E. g. PV\(\left(z^{1/2}\right)\): \[ \begin{align*} & z\mapsto |z|^{1/2}\exp\left(\frac{i\Arg (z)}{2}\right) \\ &re^{i \theta} \mapsto \sqrt{r}\exp \left(\frac{i\theta}{2}\right), -\pi < \theta \leq \pi. \end{align*} \]
Branch is \(-\pi < \theta \leq \pi\), and the branch cut is the negative real axis \(\cup \left\{ 0 \right\}\).
Branch cut
Trigonometric functions
For \(x\in \R\) \[ \begin{align*} e^{ix} &= \cos x + i \sin x \quad (1)\\ e^{-ix} &= \cos x - i \sin x \quad (2) \end{align*} \]
\((1) + (2)\) implies \[ \cos x = \frac{e^{ix}+ e^{-ix}}{2} \quad (3)' \]
\((1) - (2)\) implies \[ \sin x = \frac{e^{ix} - e^{-ix}}{2i} \quad (4)' \]
Trigonometric functions
Use (3)' and (4)' to define \(\cos\) and \(\sin\) on \(\C\), i. e.: \[ \begin{align*} \cos z &= \frac{e^{iz}+ e^{-iz}}{2}\\ \sin z &= \frac{e^{iz}- e^{-iz}}{2i}. \end{align*} \]
Trigonometric functions
\[ \begin{align*} \cos z &= \cos(-z) \quad (3)\\ \sin z &= -\sin(-z) \quad (4) \end{align*} \]
\[ \begin{align*} \cos (z + \xi) &= \cos z \cos \xi - \sin z \sin \xi \quad (5)\\ \sin (z + \xi) &= \sin z \cos \xi + \cos z \sin \xi \quad (6) \end{align*} \]
\[ \begin{align*} \sin^2 z + \cos^2 z &= 1 \quad (7) \end{align*} \]
\[ \begin{align*} \sin \left(z+\frac{\pi}{2}\right) &= \cos z \quad (8)\\ \sin \left(z-\frac{\pi}{2}\right) &= -\cos z \quad (9) \end{align*} \]

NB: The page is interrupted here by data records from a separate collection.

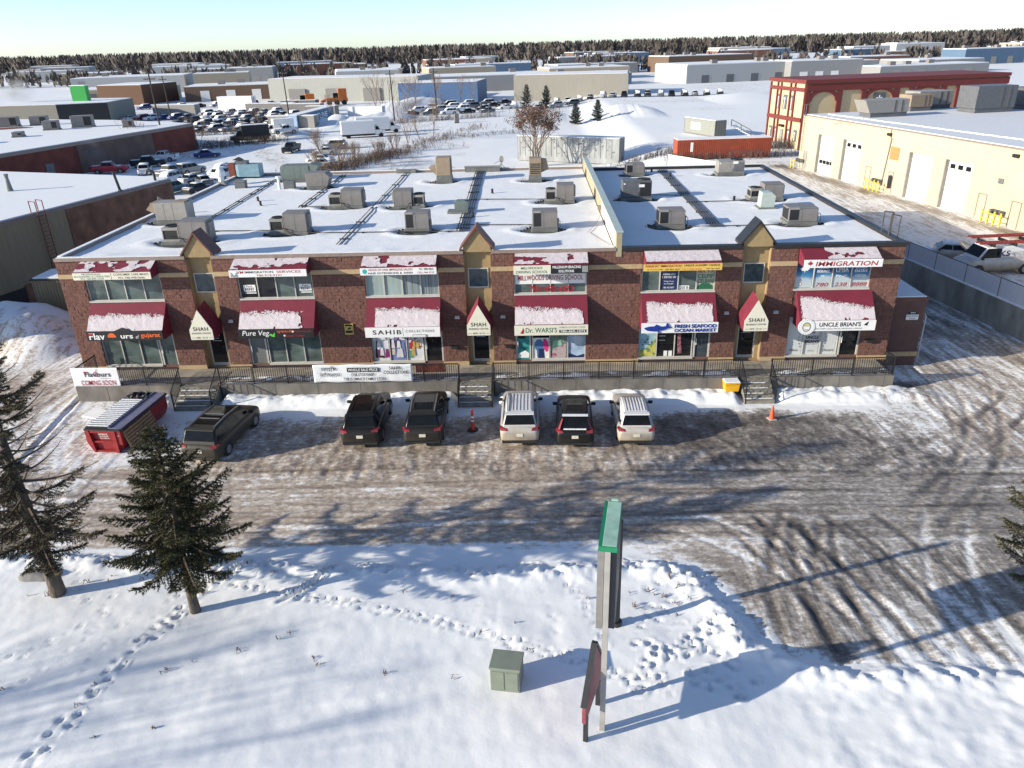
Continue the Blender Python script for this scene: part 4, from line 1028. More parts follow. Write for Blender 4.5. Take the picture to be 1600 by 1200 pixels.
# ------------------------------------------------------------------ walkway, retaining wall, stairs, railings
MB().box(-26.35, 19.85, -2.40, -0.09, 0.0, 0.90).build("walkway", pm("walk_concrete", (0.30, 0.265, 0.215), 0.9, var=0.3, scale=1.3, bump=0.25, col2=None), None)
tag(bpy.data.objects["walkway"], kind='structure')
wk = MB()      # slushy snow left along the railing
segs = [(-26.4, STAIRS[0][0] - .1), (STAIRS[0][1] + .1, STAIRS[1][0] - .1), (STAIRS[1][1] + .1, STAIRS[2][0] - .1), (STAIRS[2][1] + .1, 19.85)]
rw = thing("retaining_wall", "low grey concrete wall holding up the shop walkway", "wall", (0, 0, 0))
for a, b in segs:
    MB().box(a, b, -2.65, -2.405, -0.1, 0.97).build("wall_run", M_conc, rw)
jt = MB()
for x in np.arange(-24.6, 19.5, 2.44):
    if not any(p - .15 < x < q + .15 for p, q in STAIRS): jt.box(x - .015, x + .015, -2.656, -2.648, 0, .972)
jt.build("wall_joint", pm("joint_shadow_grey", (0.10, 0.095, 0.09), 0.9), rw)  # thin strips in an even darker grey mark the panel joints
def snow_ribbon(x0, x1, y0, y1, z, thr, seed, name="slush_snow"):
    nx, ny = int((x1 - x0) / .09), int((y1 - y0) / .09)
    X, Y = np.meshgrid(np.linspace(x0, x1, nx + 1), np.linspace(y0, y1, ny + 1), indexing='ij')
    H = fbm(X * 1.1 + seed, Y * 3.0, 5); Vv = []; F = []; ix = {}
    def vid(i, j):
        if (i, j) not in ix:
            ix[(i, j)] = len(Vv); Vv.append((X[i, j], Y[i, j], z + 0.012 + 0.18 * max(0, H[i, j] - thr)))
        return ix[(i, j)]
    for i in range(nx):
        for j in range(ny):
            if H[i, j] > thr + 0.10 * (abs(j / ny - 0.35)): F.append((vid(i, j), vid(i + 1, j), vid(i + 1, j + 1), vid(i, j + 1)))
    m = MB(); m.add(Vv, F)
    return tag(m.build(name, M_snow, None, smooth=60, fix=False), kind='structure')
for k, (a, b) in enumerate(segs): snow_ribbon(a + .05, b - .05, -2.38, -1.45, 0.90, 0.505, 3.1 * k)

M_step = pm("step_concrete", (0.22, 0.20, 0.165), 0.9, var=0.3, scale=3, bump=0.25)
for k, (a, b) in enumerate(STAIRS):
    where = ["stairs below the Flavours shop beside the red dumpster", "stairs below the middle SHAH canopy", "stairs below the right SHAH canopy beside a yellow bin"][k]
    t = thing("stairs", "grey concrete " + where, "stairs", (0, 0, 0), group="concrete stairs up to the walkway")
    for i in range(5):
        MB().box(a, b, -4.0 + .30 * i, -2.406 if i == 4 else -4.0 + .30 * (i + 1) + .02, -0.05, .18 * (i + 1)).build("step", M_step, t, bevel=.012)
        if i < 4:
            sn = MB(); rnd = random.Random(k * 7 + i)
            sn.box(a + .03, b - .03 - rnd.uniform(0, .5), -4.0 + .30 * (i + 1) - .06, -4.0 + .30 * (i + 1) - .004, .18 * (i + 1) + .002, .18 * (i + 1) + .04)
            sn.build("step_snow", M_snow, t, bevel=.015)
    if True:
        mb = MB(); mb.box(a + .02, b - .02, -2.405, -.5, .903, .93)
        for i in range(5): pass
        lo = MB(); rows = [(-2.35, -1.75), (-1.73, -1.15), (-1.13, -.55)]
        rnd = random.Random(k)
        for j, (y0, y1) in enumerate(rows):
            n = 4
            for i in range(n):
                x0 = a + .03 + (b - a - .06) * i / n; x1 = a + .03 + (b - a - .06) * (i + 1) / n - .02
                p = MB().box(x0, x1, y0, y1, .90, .918 + rnd.uniform(0, .006)); p.build("paving_slab", M_step, t)
M_rail = pm("black_railing", (0.012, 0.012, 0.014), 0.5, var=0.2)
def railing(pts, label, name="railing", hgt=1.05, post_every=2.05, group="black iron railings along the walkway"):
    t = thing(name, label, "railing", (0, 0, 0), group=group)
    bal = MB()
    for p, q in zip(pts[:-1], pts[1:]):
        p, q = Vector(p), Vector(q); d = q - p; L = Vector((d.x, d.y, 0)).length
        MB().bar(p + Vector((0, 0, hgt)), q + Vector((0, 0, hgt)), .05, .05).build("top_rail", M_rail, t)
        MB().bar(p + Vector((0, 0, .12)), q + Vector((0, 0, .12)), .035, .035).build("bottom_rail", M_rail, t)
        n = max(1, round(L / post_every))
        for i in range(n + 1):
            c = p + d * (i / n); w = .032 if i % 2 == 0 else .02
            MB().box(c.x - w, c.x + w, c.y - w, c.y + w, c.z - .01, c.z + hgt + (.05 if i % 2 == 0 else 0)).build("post", M_rail, t)
        m = max(2, int(L / .125))
        for i in range(1, m):
            c = p + d * (i / m)
            bal.box(c.x - .012, c.x + .012, c.y - .012, c.y + .012, c.z + .12, c.z + hgt - .02)
    tag(bal.build("balusters", M_rail, t, fix=False), kind='stuff')
    return t
yr, zr_ = -2.53, 0.97
railing([(-26.3, -0.35, .92), (-26.3, yr, zr_), (STAIRS[0][0] - .05, yr, zr_)], "black railing from the left wall end to the first stairs")
railing([(STAIRS[0][1] + .05, yr, zr_), (STAIRS[1][0] - .05, yr, zr_)], "black railing carrying the white Sahib banner")
railing([(STAIRS[1][1] + .05, yr, zr_), (STAIRS[2][0] - .05, yr, zr_)], "black railing behind the three parked cars right of the middle stairs")
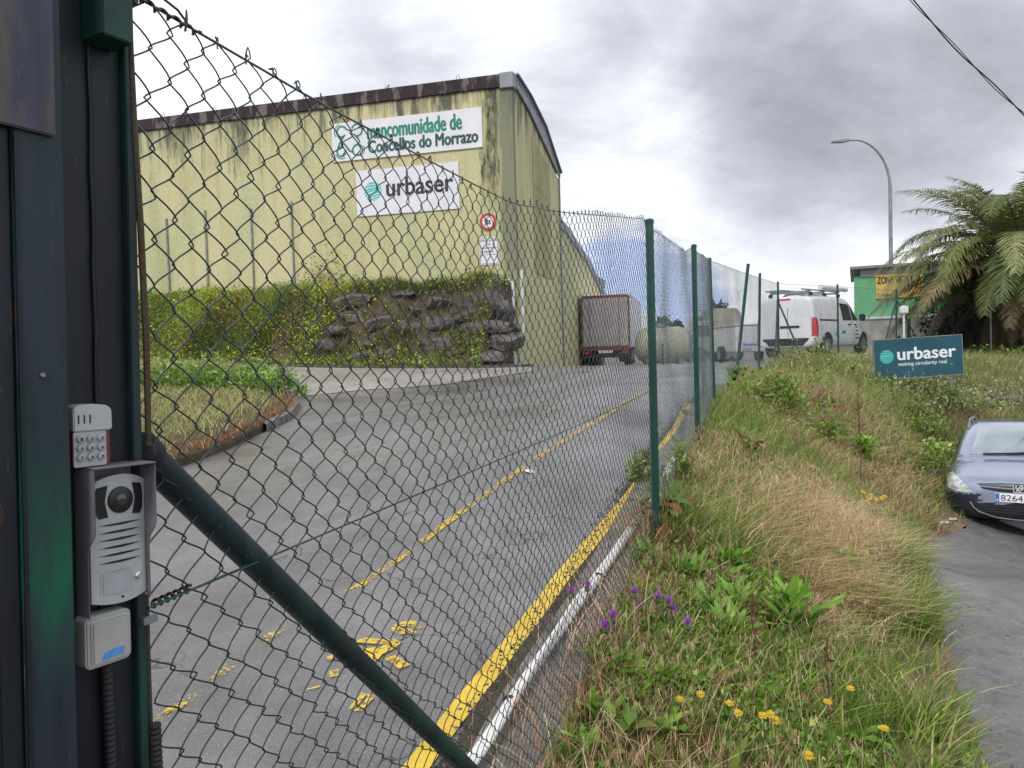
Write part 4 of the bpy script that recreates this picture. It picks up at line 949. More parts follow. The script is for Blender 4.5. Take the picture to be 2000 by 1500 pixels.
# gate leaf
gl2 = empty('gate_leaf', GO, (0, .027, GA)); tag(gl2, 'dark blue-green sheet metal gate leaf with overlapping stained plate', 'gate')
MB().bx(-.165, -.1435, -.030, .02, ZB, ZT).build('stile', M['gate'], gl2, bevel=.002)
MB().bx(-1.3, -.1655, -.026, .01, ZB, ZT).build('sheet', M['gate'], gl2, bevel=.002)
MB().bx(-.40, -.103, -.0400, -.0345, .232, ZT+.05).build('cover_plate', M['gate_plate'], gl2, bevel=.0015)
MB().bx(-.1420, -.1380, -.0360, -.0343, ZB, .228).build('edge_strip', M['gate'], gl2)
rg = MB(); rg.disc((-.120, -.0352, -.01), .0022, 'y', .003, 10); rg.build('rivet', M['galv'], gl2)

def ongate(name, label, cat, x, z, y=0): 
    R_ = Matrix.Rotation(GA, 4, 'Z') @ Matrix.Rotation(.027, 4, 'Y'); v = R_ @ Vector((x, y, z)); return tag(empty(name, (GO[0]+v.x, GO[1]+v.y, v.z), (0, .027, GA)), label, cat)
def rrect(x0, x1, z0, z1, r, n=5):
    P = []
    for (cx, cz, a0) in ((x1-r, z1-r, 0), (x0+r, z1-r, 90), (x0+r, z0+r, 180), (x1-r, z0+r, 270)):
        P += [(cx+r*math.cos(rad(a0+90*i/n)), cz+r*math.sin(rad(a0+90*i/n))) for i in range(n+1)]
    return P
# keypad: width .045, behind the intercom hood
kp = ongate('access_keypad', 'silver numeric keypad with red side, above the intercom', 'keypad', -.0850, -.150, -.0015)
MB().prism(rrect(0, .041, .042, .104, .003), -.022, 0).build('housing', M['pad_red'], kp, bevel=.001)
MB().prism(rrect(-.0005, .0355, .0415, .079, .002), -.0245, -.0222).build('face', M['panel_grey'], kp, bevel=.0006)
hd = MB(); hd.prism([(-.001, .0795), (.0405, .0795), (.0415, .083), (.0412, .102), (.036, .1065), (.02, .1085), (.004, .1075), (-.001, .1045)], -.0265, .0); hd.build('cap', M['panel_grey'], kp, bevel=.0012)
for i in range(3): MB().bx(.0035+i*.0062, .0047+i*.0062, -.0272, -.0266, .088, .097).build('slot', M['black'], kp)
for r_ in range(3):
    for c_ in range(3):
        kx_, kz_ = .0062+c_*.0112, .0715-r_*.0099
        k_ = MB().tube([(kx_, -.0246, kz_), (kx_, -.0275, kz_), (kx_, -.0282, kz_)], [.0042, .0040, .0029], 16).build('key', M['label_grey'], kp, True)
        text('digit', '123456789*0#'[r_*3+c_], .0024, .0034, kx_-.0012, kz_-.0017, -.0282, M['text_dark'], k_, .02, .0003)
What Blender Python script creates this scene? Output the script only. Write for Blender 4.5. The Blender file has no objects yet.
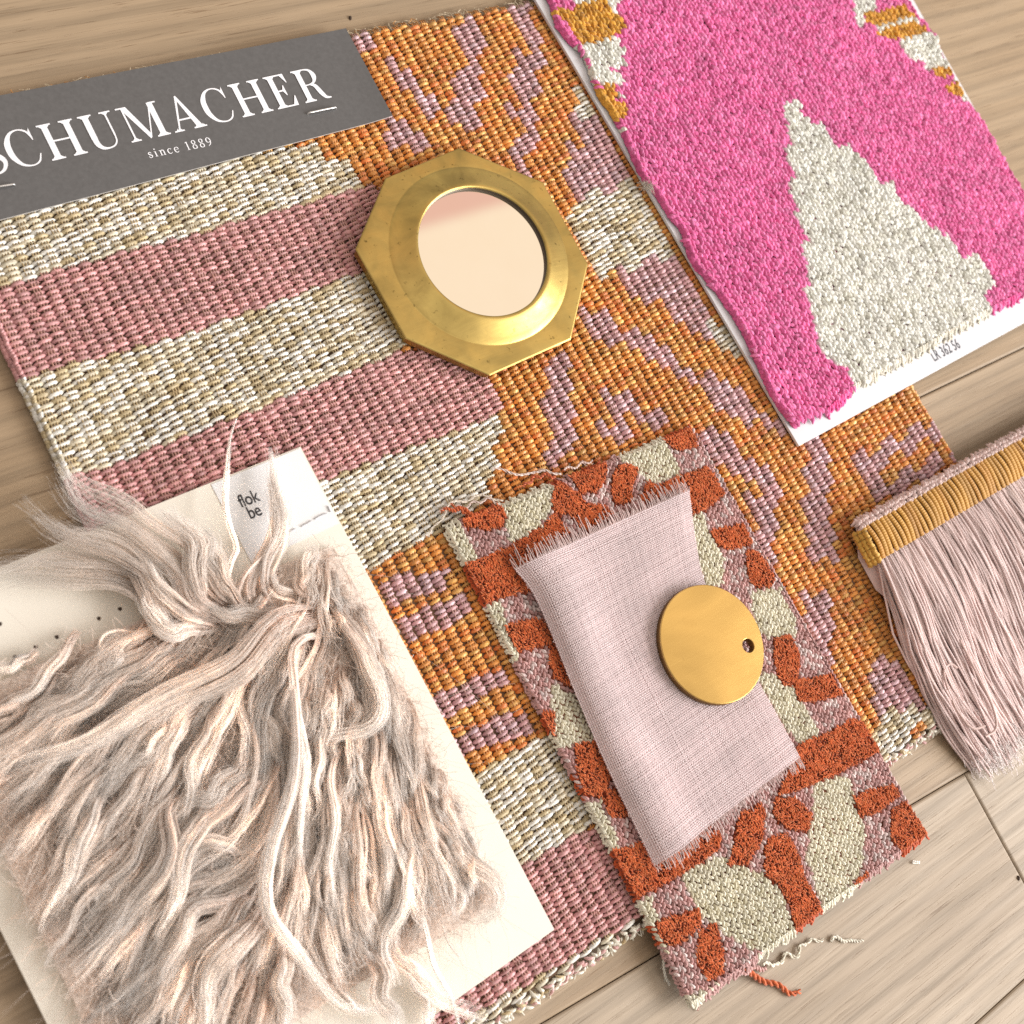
import bpy, math, random
import numpy as np
from mathutils import Matrix, Vector

rng = np.random.default_rng(7)
random.seed(7)
sc = bpy.context.scene
COL = sc.collection
MM = 0.001
PI = math.pi

# ------------------------------------------------------------------ camera geometry (measured from the photograph)
F, TILT, AZ = 1387.07, 0.551673, -0.628900
H = 0.40                                             # camera height above the floor, metres
_n = np.array([math.sin(TILT)*math.cos(AZ), math.sin(TILT)*math.sin(AZ), -math.cos(TILT)])
_e1 = np.cross(_n, [0, 1, 0]); _e1 /= np.linalg.norm(_e1)
_e2 = np.cross(_n, _e1)
_a = math.radians(21.3)                              # world X runs along the rug's stripes
EX = math.cos(_a)*_e1 + math.sin(_a)*_e2
EY = -math.sin(_a)*_e1 + math.cos(_a)*_e2
M3 = np.array([EX, EY, _n])                          # image-camera axes -> world
CAM = np.array([0, 0, H])

def at(px, z=0.0):
    """a point measured on the photograph, on the horizontal plane at height z (metres) -> world"""
    px = np.asarray(px, float)
    z = np.broadcast_to(np.asarray(z, float), px.shape[:-1])
    d = np.stack([px[..., 0]-512, px[..., 1]-512, np.full(px.shape[:-1], F)], -1) @ M3.T
    t = (z-H)/d[..., 2]
    return CAM + d*t[..., None]

def topx(P):
    d = (np.asarray(P)-CAM) @ M3
    return np.stack([d[..., 0]/d[..., 2]*F+512, d[..., 1]/d[..., 2]*F+512], -1)

def inpoly(P, poly):
    x, y = P[..., 0], P[..., 1]
    r = np.zeros(x.shape, bool)
    n = len(poly); j = n-1
    for i in range(n):
        xi, yi = poly[i]; xj, yj = poly[j]
        c = ((yi > y) != (yj > y)) & (x < (xj-xi)*(y-yi)/(yj-yi+1e-12)+xi)
        r ^= c; j = i
    return r

def cr(ox, oy, s, pts):
    """points read off an enlarged crop of the photograph -> photograph pixels"""
    return [(ox+x/s, oy+y/s) for x, y in pts]

def lineX(a, b, c, d):
    a, b, c, d = [np.array(v, float) for v in (a, b, c, d)]
    r, s = b-a, d-c
    t = ((c-a)[0]*s[1]-(c-a)[1]*s[0])/(r[0]*s[1]-r[1]*s[0])
    return tuple(a+r*t)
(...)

Proof: Use properties of \(\exp\) 📝.
Hyperbolic functions
Recall hyperbolic functions on \(\R\):
|
\(y = \sinh x = \dfrac{e^x-e^{-x}}{2}\) 
|
\(y = \cosh x = \dfrac{e^x+e^{-x}}{2}\) 
|
|---|
Hyperbolic functions
On \(\C\), define \[ \sinh z = \frac{e^z-e^{-z}}{2}\quad \text{&} \quad \cosh z = \frac{e^z+e^{-z}}{2}. \]
So \[ \begin{align*} \sin (iy) &= \frac{e^{-y}-e^{y}}{2i} = \frac{i(e^y - e^{-y})}{2} \\ &= i \sinh y. \qquad\qquad \quad (10) \end{align*} \]
\[ \begin{align*} \cos (iy) &= \frac{e^{-y}+e^{y}}{2} \\ &= \cosh y. \qquad\qquad \quad (11) \end{align*} \]
Hyperbolic functions
Take \(z= x\) and \(\xi = iy\) in (5), (6) \[ \sin (x+iy) \overset{{\tiny(6)}}{=} \sin x \cos (iy) + \cos x \sin (iy), \quad \quad (12) \]
\(\qquad \qquad \qquad \overset{{\tiny(12)(11)}}{=} \sin x \cosh y + i \cos x \sinh y\).
Similarly 📝 \[ \cos (x+iy) = \cos x \cosh y - i \sin x \sinh y. \quad \quad (13) \]
Hyperbolic functions
(12) and (13) implies \[ \begin{align*} \sin (z + 2\pi) &= \sin z, \quad \quad (14)\\ \cos (x+2\pi ) &= \cos z. \quad \quad (15) \end{align*} \]
Note that \(\cosh^2 z = 1 + \sinh^2 z\) 📝.
Using this fact we have
\( \qquad
|\sin z |^2 \overset{{\tiny(12)}}{=} \sin^2 x \cosh^2 y + \cos^2 x \sinh^2 y
\)
\( \qquad \qquad \quad = \sin^2 x \left(1+\sinh^2 y\right) + \left(1- \sin^2 x\right) \sinh^2y \)
\( \qquad \qquad \quad = \sin^2 x + \sinh^2 y. \)
Similarly \( |\cos z |^2 = \cos^2 x + \sinh^2 y. \)
Bounded functions
Define \(\,f: \Omega \ra \C\) is bounded if exists \(M\) such that \[ |f(z)|\leq M \quad \forall z\in \Omega. \]
Bounded functions
Bounded functions
The functions \(\sin \) & \(\cos \) are unbounded on \(\C\).